Supplied material
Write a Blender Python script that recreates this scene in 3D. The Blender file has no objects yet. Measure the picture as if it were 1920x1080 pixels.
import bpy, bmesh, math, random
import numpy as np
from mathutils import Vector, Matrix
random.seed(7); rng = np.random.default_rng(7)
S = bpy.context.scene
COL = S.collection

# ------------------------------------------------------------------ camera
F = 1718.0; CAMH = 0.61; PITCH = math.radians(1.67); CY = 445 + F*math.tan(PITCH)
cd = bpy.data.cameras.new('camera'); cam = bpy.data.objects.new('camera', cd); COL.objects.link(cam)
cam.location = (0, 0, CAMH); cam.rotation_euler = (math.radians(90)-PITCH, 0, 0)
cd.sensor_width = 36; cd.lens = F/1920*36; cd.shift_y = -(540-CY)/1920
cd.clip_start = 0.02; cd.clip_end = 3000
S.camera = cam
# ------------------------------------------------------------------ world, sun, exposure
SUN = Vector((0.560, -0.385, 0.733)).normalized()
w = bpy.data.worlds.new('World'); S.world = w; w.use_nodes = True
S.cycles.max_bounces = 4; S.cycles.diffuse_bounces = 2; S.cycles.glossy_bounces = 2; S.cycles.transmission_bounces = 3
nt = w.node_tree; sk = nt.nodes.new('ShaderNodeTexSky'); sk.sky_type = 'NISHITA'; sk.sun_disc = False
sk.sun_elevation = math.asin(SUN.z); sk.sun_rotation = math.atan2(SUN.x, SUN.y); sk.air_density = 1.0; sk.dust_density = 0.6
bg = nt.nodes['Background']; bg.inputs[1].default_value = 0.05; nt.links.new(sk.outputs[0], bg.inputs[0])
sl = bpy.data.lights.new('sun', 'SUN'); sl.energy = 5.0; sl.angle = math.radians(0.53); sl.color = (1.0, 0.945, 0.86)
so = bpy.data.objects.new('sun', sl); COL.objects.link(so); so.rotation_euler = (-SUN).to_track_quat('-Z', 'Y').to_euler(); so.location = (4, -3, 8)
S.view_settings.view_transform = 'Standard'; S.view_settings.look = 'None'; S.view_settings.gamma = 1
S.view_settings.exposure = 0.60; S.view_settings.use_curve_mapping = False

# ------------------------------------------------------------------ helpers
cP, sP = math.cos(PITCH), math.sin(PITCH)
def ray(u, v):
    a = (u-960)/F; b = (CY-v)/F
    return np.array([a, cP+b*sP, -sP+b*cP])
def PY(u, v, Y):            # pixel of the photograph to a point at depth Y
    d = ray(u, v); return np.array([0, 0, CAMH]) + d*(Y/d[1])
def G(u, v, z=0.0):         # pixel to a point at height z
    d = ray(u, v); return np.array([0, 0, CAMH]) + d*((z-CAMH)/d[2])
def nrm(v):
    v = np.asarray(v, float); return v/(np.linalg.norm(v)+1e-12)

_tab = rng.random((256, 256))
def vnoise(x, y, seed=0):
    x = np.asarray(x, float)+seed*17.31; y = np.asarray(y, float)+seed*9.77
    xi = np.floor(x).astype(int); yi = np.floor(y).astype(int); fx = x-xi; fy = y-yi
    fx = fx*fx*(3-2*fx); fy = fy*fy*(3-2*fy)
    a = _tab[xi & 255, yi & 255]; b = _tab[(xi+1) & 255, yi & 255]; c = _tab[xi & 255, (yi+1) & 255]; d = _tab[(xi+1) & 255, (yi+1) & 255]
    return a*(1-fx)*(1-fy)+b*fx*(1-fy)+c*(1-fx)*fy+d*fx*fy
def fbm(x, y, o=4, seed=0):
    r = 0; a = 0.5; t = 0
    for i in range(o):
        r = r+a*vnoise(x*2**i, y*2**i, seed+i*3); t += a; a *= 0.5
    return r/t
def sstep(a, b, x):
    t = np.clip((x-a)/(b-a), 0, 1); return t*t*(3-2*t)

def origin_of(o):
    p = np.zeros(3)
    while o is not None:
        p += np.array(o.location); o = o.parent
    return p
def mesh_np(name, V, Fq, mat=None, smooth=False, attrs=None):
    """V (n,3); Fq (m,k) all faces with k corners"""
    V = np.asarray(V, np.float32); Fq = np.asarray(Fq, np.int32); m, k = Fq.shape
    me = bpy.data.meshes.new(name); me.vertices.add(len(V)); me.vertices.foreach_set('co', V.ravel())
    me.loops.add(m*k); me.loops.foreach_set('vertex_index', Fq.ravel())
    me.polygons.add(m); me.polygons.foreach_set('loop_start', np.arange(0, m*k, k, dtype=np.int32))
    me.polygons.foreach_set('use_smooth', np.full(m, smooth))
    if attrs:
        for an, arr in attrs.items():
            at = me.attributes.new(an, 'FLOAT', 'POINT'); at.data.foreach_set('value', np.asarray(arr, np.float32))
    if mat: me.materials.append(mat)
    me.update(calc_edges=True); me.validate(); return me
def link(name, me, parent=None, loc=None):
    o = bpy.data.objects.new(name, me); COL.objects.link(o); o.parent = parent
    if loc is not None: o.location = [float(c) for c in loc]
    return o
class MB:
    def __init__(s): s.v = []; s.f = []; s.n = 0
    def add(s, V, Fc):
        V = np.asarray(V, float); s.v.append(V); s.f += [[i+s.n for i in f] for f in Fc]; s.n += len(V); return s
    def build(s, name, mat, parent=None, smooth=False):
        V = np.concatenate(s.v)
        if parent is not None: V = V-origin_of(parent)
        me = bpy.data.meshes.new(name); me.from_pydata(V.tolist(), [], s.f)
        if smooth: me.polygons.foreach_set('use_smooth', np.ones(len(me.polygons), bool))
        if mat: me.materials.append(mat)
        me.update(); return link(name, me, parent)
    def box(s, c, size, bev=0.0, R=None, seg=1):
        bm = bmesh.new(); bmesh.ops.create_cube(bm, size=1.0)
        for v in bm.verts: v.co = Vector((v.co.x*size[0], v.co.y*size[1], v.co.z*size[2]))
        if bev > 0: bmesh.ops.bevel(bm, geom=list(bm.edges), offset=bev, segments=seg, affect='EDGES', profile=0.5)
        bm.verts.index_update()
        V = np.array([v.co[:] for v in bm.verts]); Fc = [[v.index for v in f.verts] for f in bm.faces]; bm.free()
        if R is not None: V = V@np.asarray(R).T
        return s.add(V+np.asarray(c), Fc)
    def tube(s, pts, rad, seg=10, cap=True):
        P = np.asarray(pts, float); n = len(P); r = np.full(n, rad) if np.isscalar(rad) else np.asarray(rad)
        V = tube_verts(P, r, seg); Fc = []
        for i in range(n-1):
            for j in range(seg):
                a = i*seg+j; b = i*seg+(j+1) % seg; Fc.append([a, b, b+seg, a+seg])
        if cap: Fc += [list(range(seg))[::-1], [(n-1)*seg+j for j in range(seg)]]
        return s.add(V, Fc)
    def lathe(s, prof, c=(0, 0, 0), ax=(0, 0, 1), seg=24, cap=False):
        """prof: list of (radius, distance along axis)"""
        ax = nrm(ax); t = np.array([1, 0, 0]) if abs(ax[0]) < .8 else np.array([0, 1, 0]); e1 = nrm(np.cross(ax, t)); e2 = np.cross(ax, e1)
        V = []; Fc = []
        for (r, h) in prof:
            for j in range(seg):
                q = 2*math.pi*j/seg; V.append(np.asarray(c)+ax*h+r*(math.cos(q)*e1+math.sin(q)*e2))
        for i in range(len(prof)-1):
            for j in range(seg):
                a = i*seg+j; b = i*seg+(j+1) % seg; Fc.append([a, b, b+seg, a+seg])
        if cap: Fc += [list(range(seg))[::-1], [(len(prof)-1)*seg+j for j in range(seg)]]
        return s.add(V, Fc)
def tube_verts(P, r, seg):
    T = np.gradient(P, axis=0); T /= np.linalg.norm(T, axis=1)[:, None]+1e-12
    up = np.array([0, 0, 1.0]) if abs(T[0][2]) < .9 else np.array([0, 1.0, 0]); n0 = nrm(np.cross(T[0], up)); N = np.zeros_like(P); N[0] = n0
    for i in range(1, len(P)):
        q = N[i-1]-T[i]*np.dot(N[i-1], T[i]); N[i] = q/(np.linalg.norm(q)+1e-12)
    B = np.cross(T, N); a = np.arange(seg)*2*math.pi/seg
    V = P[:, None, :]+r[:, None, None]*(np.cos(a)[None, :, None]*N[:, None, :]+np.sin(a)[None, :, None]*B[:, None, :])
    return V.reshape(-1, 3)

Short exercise
Looking at the data above, how many lines hold the word "objects"? Respond with the number alone.

Answer below
4